Monday, March 24, 2008

EGO

Two young boys looked straight into the distance, as their knees bent forward, arms crouched at the feet, and the rest of the torso set itself into such a posture as it was so ready to pounce into the air any moment then, with all the mighty force that stayed hidden in the muscles that stayed wrapped within. The hot blood pumped vigorously with every breath of the lungs and every beat of the heart. Where in the distance their thirsty eyes restlessly looked, a hundred meters further from where they now crouched like hungry beasts, was a thin white line. The boys were furious, and their hearts raged with the desire to reach the line, as if there lay the key to the greatest thing that was ever sought by men who walked the earth. As a hundred pairs of eyes blinked wide into the day, with an excitement and thrill, the kind of which can only be caused by the definite uncertainty of an inevitable future, the gun shot up the unseen bullet that vanished into the dusty robe of humid air that wrapped the ground below, and it was as if the boys were what were really shot out into space, with immense energy and the deafening blast of a noise. Their feet now raced, step after step, leap after leap, and miles of a blurred irrelevant mass seemed to flow past them with an enormous turbulence. The nerves discharged heavily, the feet sucked up all the energy of the body and spat it out as they ran towards the great line of purpose and victory. In a span of time that felt too short for the watching eyes, and too long for the racing feet, the victor passed the line in a sweep when a roaring noise of applause emanated from people screaming their calories out of their throats vehemently. The victor stood there, past the line, his lungs still trying desperately to swallow as greedy a chunk of oxygen as the pores on the face permitted to let in. And, as he stood there, he wore a huge smile on his face and an enormous and warm ‘something’ filled his heart. The applause seeped through his ears and merrier he became.

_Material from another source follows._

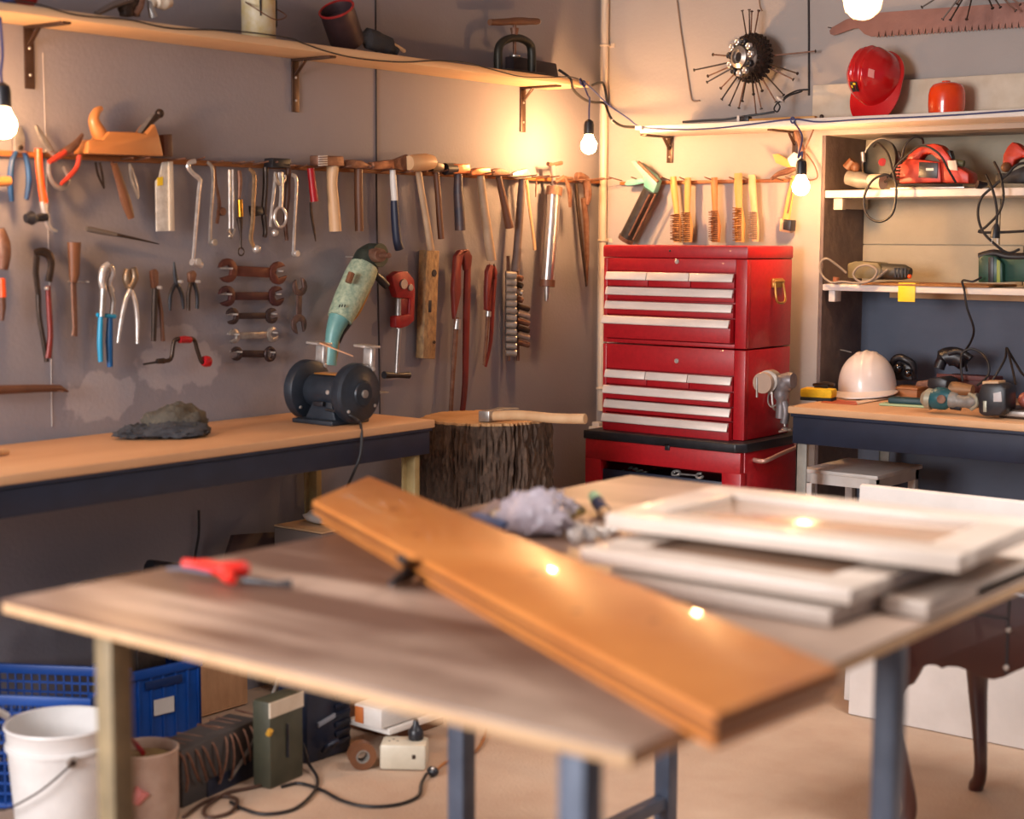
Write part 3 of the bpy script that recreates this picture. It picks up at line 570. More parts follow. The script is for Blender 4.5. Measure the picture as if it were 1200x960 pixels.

The ego was a funny thing. There was the white line, and there was the race, and there was the enormously fulfilling sense of victory. There were the folks who were all part of the huge wheel in eternal motion. There were folks that strived to make a difference to the world, which was only a lesser goal, for what they really sought was the satiation of the self or the ego, as you would choose to call it. There were varieties of races, those of the feet, those of the skilled arms, those of hearts, of valor and courage, and those of the intellect. And, varied restless folks sought after the white lines in their own myriad manners, with the hope of stumbling upon the next stroke of victory, to feel that ‘something’ fill the hearts, to prove to themselves that they could race across in a world of hungry folks, and all the white line was but one infinitesimal dimensionless point of an object in the enormity and infinite vastness of the emptiness that is. The ego was a funny thing.

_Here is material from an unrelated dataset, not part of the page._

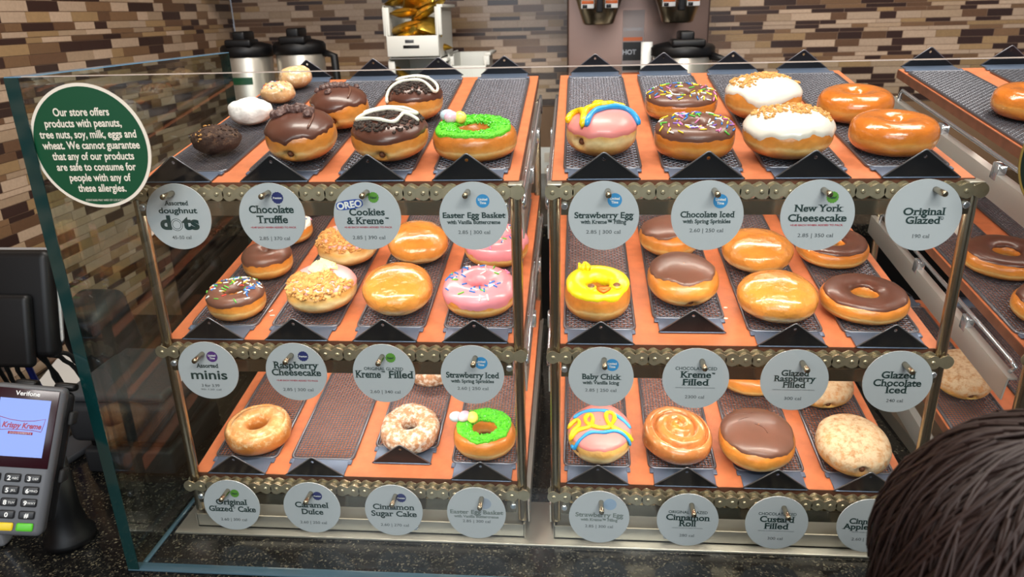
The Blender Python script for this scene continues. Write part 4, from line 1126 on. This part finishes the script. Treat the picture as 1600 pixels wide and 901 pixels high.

Here I dwelt, amidst folks who ran the race of the intellect. Here, the brains sparked with burning ambition, and here dwelt the folks who hoped everyday of their lives, to demonstrate their valor, integrity, and sense of ‘good’, through deeds that were of perceived intellectual value to a select few. Among the intelligentsia, I dwelt. I laughed often, for, I had feet that were funnier than the ego of the intelligentsia, for, the feet paced fast, though my eyes that were placed at an enormous distance away into space, lacked a sense of what and where the white line was. However, with no huge sense of shame, but a little apologetically though, I admit my own sense of an ego, and the times when I have felt the hot pumping blood, the weary feet at times of hard work, the sweet sound of applause and the warm ‘something’ fill the heart. The ego was funny, but what the heck?? It was a stunningly successful sustenance technique, and no wonder, was naturally imbibed into organisms with brains like ours, capable of conjuring complex, random and abstract emotional states. And what was more important to life, than sustenance itself was?